Copy the lines holding the word "scene", all of them.

================================

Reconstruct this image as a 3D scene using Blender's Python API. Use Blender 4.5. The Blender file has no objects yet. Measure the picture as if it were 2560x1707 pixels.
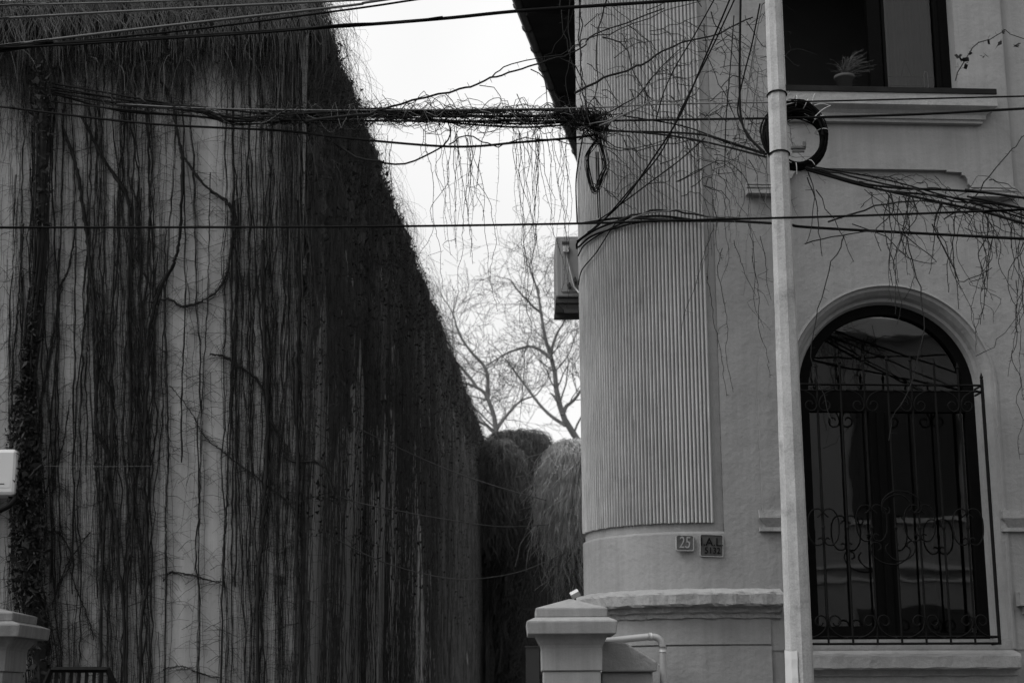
import bpy, math, random
import numpy as np
from mathutils import Vector, Matrix, geometry
rnd = random.Random(7); nr = np.random.RandomState(7)
R = math.radians
sc = bpy.context.scene; COL = sc.collection
# ------------------------------------------------------------------ camera
FPX = 4100.0; PITCH = math.atan(910/FPX); ROLL = 0.006; CAMZ = 1.6
cam = bpy.data.cameras.new('camera'); co = bpy.data.objects.new('camera', cam); COL.objects.link(co); sc.camera = co
cam.sensor_width = 36; cam.lens = 36*FPX/2560; cam.clip_end = 2000; cam.clip_start = .1
_r = Vector((math.cos(ROLL), 0, -math.sin(ROLL))); _f = Vector((0, math.cos(PITCH), math.sin(PITCH)))
_r = (_r-_f*_r.dot(_f)).normalized(); _u = _r.cross(_f)
C0 = Vector((0, 0, CAMZ))
co.matrix_world = Matrix(((_r.x, _u.x, -_f.x, 0), (_r.y, _u.y, -_f.y, 0), (_r.z, _u.z, -_f.z, CAMZ), (0, 0, 0, 1)))
cam.dof.use_dof = True; cam.dof.focus_distance = 12.3; cam.dof.aperture_fstop = 3.6
# ------------------------------------------------------------------ sky, sun
world = bpy.data.worlds.new('World'); sc.world = world; world.use_nodes = True
nt = world.node_tree; nt.nodes.clear()
SUN_EL, SUN_AZ = R(50), R(-112)      # azimuth clockwise from +Y
sk = nt.nodes.new('ShaderNodeTexSky'); sk.sky_type = 'NISHITA'; sk.sun_disc = False
sk.sun_elevation = SUN_EL; sk.sun_rotation = SUN_AZ; sk.air_density = 1.0; sk.dust_density = 6.0; sk.ozone_density = 1.0
bw = nt.nodes.new('ShaderNodeRGBToBW'); pw = nt.nodes.new('ShaderNodeMath'); pw.operation = 'POWER'; pw.inputs[1].default_value = .25
ml = nt.nodes.new('ShaderNodeMath'); ml.operation = 'MULTIPLY'; ml.inputs[1].default_value = 4.35
# thin uneven cloud deck
tc = nt.nodes.new('ShaderNodeTexCoord'); ns = nt.nodes.new('ShaderNodeTexNoise'); ns.inputs['Scale'].default_value = 3.2; ns.inputs['Detail'].default_value = 3
mr = nt.nodes.new('ShaderNodeMapRange'); mr.inputs[1].default_value = .3; mr.inputs[2].default_value = .7; mr.inputs[3].default_value = .88; mr.inputs[4].default_value = 1.1
m2 = nt.nodes.new('ShaderNodeMath'); m2.operation = 'MULTIPLY'
bg = nt.nodes.new('ShaderNodeBackground'); bg.inputs[1].default_value = .1; wo = nt.nodes.new('ShaderNodeOutputWorld')
L = nt.links.new
L(sk.outputs[0], bw.inputs[0]); L(bw.outputs[0], pw.inputs[0]); L(pw.outputs[0], ml.inputs[0])
L(tc.outputs['Generated'], ns.inputs['Vector']); L(ns.outputs['Fac'], mr.inputs[0]); L(ml.outputs[0], m2.inputs[0]); L(mr.outputs[0], m2.inputs[1])
L(m2.outputs[0], bg.inputs[0]); L(bg.outputs[0], wo.inputs[0])
sl = bpy.data.lights.new('sun', 'SUN'); sl.energy = 1.1; sl.angle = R(30); sl.color = (1, 1, 1)
so = bpy.data.objects.new('sun', sl); COL.objects.link(so)
sd = Vector((math.sin(SUN_AZ)*math.cos(SUN_EL), math.cos(SUN_AZ)*math.cos(SUN_EL), math.sin(SUN_EL)))
so.rotation_euler = sd.to_track_quat('Z', 'Y').to_euler(); so.location = (0, 0, 30)
vs = sc.view_settings; vs.view_transform = 'Standard'; vs.look = 'None'; vs.gamma = 1; vs.use_curve_mapping = False; vs.exposure = 0.9
# ------------------------------------------------------------------ projection helpers
def ray(px, py): return _f+_r*((px-1280)/FPX)+_u*((853.5-py)/FPX)
def W(px, py, D):
    v = ray(px, py); return C0+v*(D/v.y)
FY = .066; FO = Vector((1.92, 12.7, 0)); FU = Vector((math.cos(FY), math.sin(FY), 0)); FN = Vector((math.sin(FY), -math.cos(FY), 0))
def WZ(px, py, z): v = ray(px, py); return C0+v*((z-CAMZ)/v.z)
def U(px, py, d=0.):                 # facade local (u, z) of a pixel on the plane d in front of the facade
    v = ray(px, py); p = FO+FN*d; t = (p-C0).dot(FN)/v.dot(FN); q = C0+v*t; return (q-FO).dot(FU), q.z
LY = .02; LO = Vector((W(752, 900, 14).x, 14, 0)); LU = Vector((math.cos(LY), -math.sin(LY), 0)); LN = Vector((-math.sin(LY), -math.cos(LY), 0))
ZL = W(700, -8, 14).z
def Lf(px, py, d=0.):                # point on the left building's street front
    v = ray(px, py); p = LO+LN*d; t = (p-C0).dot(LN)/v.dot(LN); return C0+v*t
_e0, _e1 = WZ(845, 125, ZL+.10), WZ(1208, 1085, ZL+.10); AD = _e1-_e0; AD.z = 0; AD.normalize(); AN = Vector((AD.y, -AD.x, 0))
MATT = (_e0-LO).dot(AN)              # how far the creeper mat stands off the side wall
ALEN = (_e1-LO).dot(AD)+7.0
print('alley', MATT, ALEN, ZL, AD)
# ------------------------------------------------------------------ materials
def mat(name, val, rough=.85, var=.12, vscale=1.5, bump=.0, bscale=40., bdist=.004, streak=0., spec=.3, metal=0., fine=.0, patch=0.):
    m = bpy.data.materials.new(name); m.use_nodes = True; n = m.node_tree.nodes; l = m.node_tree.links.new
    if val < .05 and spec <= .3: spec = .04
    b = n['Principled BSDF']; b.inputs['Roughness'].default_value = rough; b.inputs['Specular IOR Level'].default_value = spec; b.inputs['Metallic'].default_value = metal
    t = n.new('ShaderNodeTexCoord'); src = t.outputs['Object']
    def noise(scale, det=5, rgh=.6, vec=None):
        q = n.new('ShaderNodeTexNoise'); q.inputs['Scale'].default_value = scale; q.inputs['Detail'].default_value = det; q.inputs['Roughness'].default_value = rgh
        l(vec or src, q.inputs['Vector']); return q.outputs['Fac']
    def rng(s, a, b_, lo, hi):
        q = n.new('ShaderNodeMapRange'); q.inputs[1].default_value = a; q.inputs[2].default_value = b_; q.inputs[3].default_value = lo; q.inputs[4].default_value = hi; l(s, q.inputs[0]); return q.outputs[0]
    def mul(a, b_):
        q = n.new('ShaderNodeMath'); q.operation = 'MULTIPLY'; l(a, q.inputs[0])
        if isinstance(b_, float): q.inputs[1].default_value = b_
        else: l(b_, q.inputs[1])
        return q.outputs[0]
    v = rng(noise(vscale), .3, .7, 1-var, 1+var)
    if streak:
        mp = n.new('ShaderNodeMapping'); mp.inputs['Scale'].default_value = (9, 9, .35); l(src, mp.inputs[0])
        v = mul(v, rng(noise(1.6, 6, .65, mp.outputs[0]), .3, .7, 1-streak, 1+streak*.6))
    if fine: v = mul(v, rng(noise(90, 3, .7), .3, .7, 1-fine, 1+fine))
    if patch: v = mul(v, rng(noise(5.5, 8, .7), .56, .72, 1., 1-patch))
    v = mul(v, float(val)); l(v, b.inputs['Base Color'])
    if bump:
        bp = n.new('ShaderNodeBump'); bp.inputs['Strength'].default_value = bump; bp.inputs['Distance'].default_value = bdist
        a = n.new('ShaderNodeMath'); a.operation = 'ADD'; l(noise(bscale, 6, .6), a.inputs[0]); l(mul(noise(bscale*.12, 3, .5), 3.), a.inputs[1])
        l(a.outputs[0], bp.inputs['Height']); l(bp.outputs[0], b.inputs['Normal'])
    return m
M = dict(
 stucco=mat('stucco', .25, .9, .09, 1.3, .8, 22, .008, streak=.12, fine=.05, patch=.12),
 ribs=mat('ribbed_stucco', .36, .9, .08, 1.6, .7, 55, .004, streak=.10, fine=.06, patch=.15),
 ledge=mat('ledge_plaster', .27, .9, .1, 3, .9, 18, .012, streak=.06, fine=.08, patch=.2),
 post=mat('post_plaster', .275, .9, .08, 3, .5, 40, .004, streak=.16, fine=.06, patch=.15),
 leftwall=mat('aged_render', .295, .92, .14, .8, .5, 20, .008, streak=.22, fine=.05, patch=.25),
 concrete=mat('pole_concrete', .36, .85, .16, 4, .7, 60, .004, streak=.2, fine=.18, patch=.4),
 asphalt=mat('asphalt', .05, .9, .15, 2, .4, 80, .006, fine=.2),
 paving=mat('paving', .11, .9, .15, 2, .4, 40, .005, fine=.1),
 stem=mat('vine_bark', .021, .9, .3, 12), wtwig=mat('creeper_twig', .021, .85, .35, 9), twig=mat('vine_twig', .028, .85, .35, 9), oldpost=mat('weathered_post', .19, .92, .16, 2, .7, 30, .006, streak=.25, fine=.1, patch=.35), heapdark=mat('ivy_strand', .065, .85, .5, 4), astrand=mat('alley_creeper_strand', .05, .85, .5, 5), mane=mat('dry_vine_shoots', .13, .85, .4, 5),
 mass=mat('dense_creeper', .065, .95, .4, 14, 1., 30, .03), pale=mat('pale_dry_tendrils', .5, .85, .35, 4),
 fine=mat('pale_vine_twig', .11, .8, .45, 6), leaf=mat('withered_leaf', .03, .8, .3, 20),
 cable=mat('cable_rubber', .008, .7, .2, 10, spec=.25), cable_grey=mat('weathered_cable', .06, .6, .2, 10, spec=.5), wire=mat('wire_line', .09, .6, .2, 4),
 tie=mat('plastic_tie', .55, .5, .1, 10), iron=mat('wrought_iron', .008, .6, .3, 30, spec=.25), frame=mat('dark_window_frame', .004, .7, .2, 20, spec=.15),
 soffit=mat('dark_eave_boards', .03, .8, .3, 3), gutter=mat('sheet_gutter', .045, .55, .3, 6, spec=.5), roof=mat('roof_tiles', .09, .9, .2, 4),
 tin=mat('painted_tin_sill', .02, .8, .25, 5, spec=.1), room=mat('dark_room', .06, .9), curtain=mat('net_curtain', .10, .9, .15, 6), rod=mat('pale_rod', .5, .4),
 white=mat('white_plastic', .5, .45, .04, 2, spec=.5), sticker=mat('sticker', .5, .5, .03), ink=mat('ink', .02, .6),
 ac=mat('grey_enamel', .25, .5, .06, 5, spec=.5), acdark=mat('dark_enamel', .05, .6, .1, 5), pvc=mat('pvc_pipe', .36, .4, .08, 4, spec=.5),
 plate=mat('enamel_plate', .085, .4, .45, 20, spec=.5), plate2=mat('rusty_plate', .05, .5, .35, 25, spec=.4), digit=mat('raised_digit', .27, .5, .2, 30), digit2=mat('dark_letter', .008, .5, .2, 30),
 clay=mat('clay_pot', .06, .8, .1, 10), heather=mat('dry_heather', .05, .9, .4, 30), bark=mat('tree_bark', .13, .9, .25, 5), bark2=mat('tree_twig', .11, .9, .2, 5),
 opp=mat('opposite_render', .34, .9, .15, .6, .3, 20, .005, streak=.1), opplight=mat('opposite_door', .6, .6, .05), oppdark=mat('opposite_shutter', .05, .5))
def glass_mat(name='window_glass', refl=1.95, dirt=.015):
    m = bpy.data.materials.new(name); m.use_nodes = True; n = m.node_tree.nodes; l = m.node_tree.links.new; n.clear()
    o = n.new('ShaderNodeOutputMaterial'); mx = n.new('ShaderNodeMixShader'); tr = n.new('ShaderNodeBsdfTransparent'); gl = n.new('ShaderNodeBsdfGlossy'); fr = n.new('ShaderNodeFresnel')
    tr.inputs[0].default_value = (.6, .6, .6, 1); gl.inputs['Roughness'].default_value = .015; gl.inputs[0].default_value = (1, 1, 1, 1); fr.inputs[0].default_value = refl
    t = n.new('ShaderNodeTexCoord'); q = n.new('ShaderNodeTexNoise'); q.inputs['Scale'].default_value = 1.6; bp = n.new('ShaderNodeBump'); bp.inputs['Strength'].default_value = .12; bp.inputs['Distance'].default_value = .02
    l(t.outputs['Object'], q.inputs['Vector']); l(q.outputs['Fac'], bp.inputs['Height']); l(bp.outputs[0], gl.inputs['Normal'])
    l(fr.outputs[0], mx.inputs[0]); l(tr.outputs[0], mx.inputs[1]); l(gl.outputs[0], mx.inputs[2]); l(mx.outputs[0], o.inputs[0]); return m
M['glass'] = glass_mat(); M['glass_upper'] = glass_mat('upper_window_glass', 1.38)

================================

-- Task solution --
Reconstruct this image as a 3D scene using Blender's Python API. Use Blender 4.5. The Blender file has no objects yet. Measure the picture as if it were 2560x1707 pixels.
sc = bpy.context.scene; COL = sc.collection